Aligned initially proposed the South Dade Logistics and Technology District back in 2020. At the time, the plan was to develop an industrial park on almost 800 acres of farmland in South Dade, along the Florida Turnpike and east of a mangrove preserve along Biscayne Bay. To complete the park, it would be necessary for officials to approve an expansion of the UDB to make space for a complex of that size. 

Environmentalists and residents are critical of the plan, afraid of its effects on the fragile Biscayne Bay ecosystem and the local quality of life. Aligned has argued that it would stimulate the area’s economy, and that it needed the full size because scale is an important component of a successful logistics center. A final vote on the matter has been delayed several times given its ramifications for the area. 

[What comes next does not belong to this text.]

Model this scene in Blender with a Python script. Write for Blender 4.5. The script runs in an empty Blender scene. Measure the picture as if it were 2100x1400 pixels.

Prior to Thursday, Aligned agreed to decrease the footprint by 52 percent, down to 379 acres instead of 793, according to documents shared with CO. The frontage along the Florida Turnpike — access to which is a necessary component for the logistics center — would remain the same, but the district won’t stretch back as far as it would have previously. The new footprint is also within half a mile of the existing UDB, per the documents.

While Aligned did not receive enough votes to move ahead with the current plan, one commissioner moved to revisit the plan with 85 fewer acres in next month’s hearing, which the board agreed to do.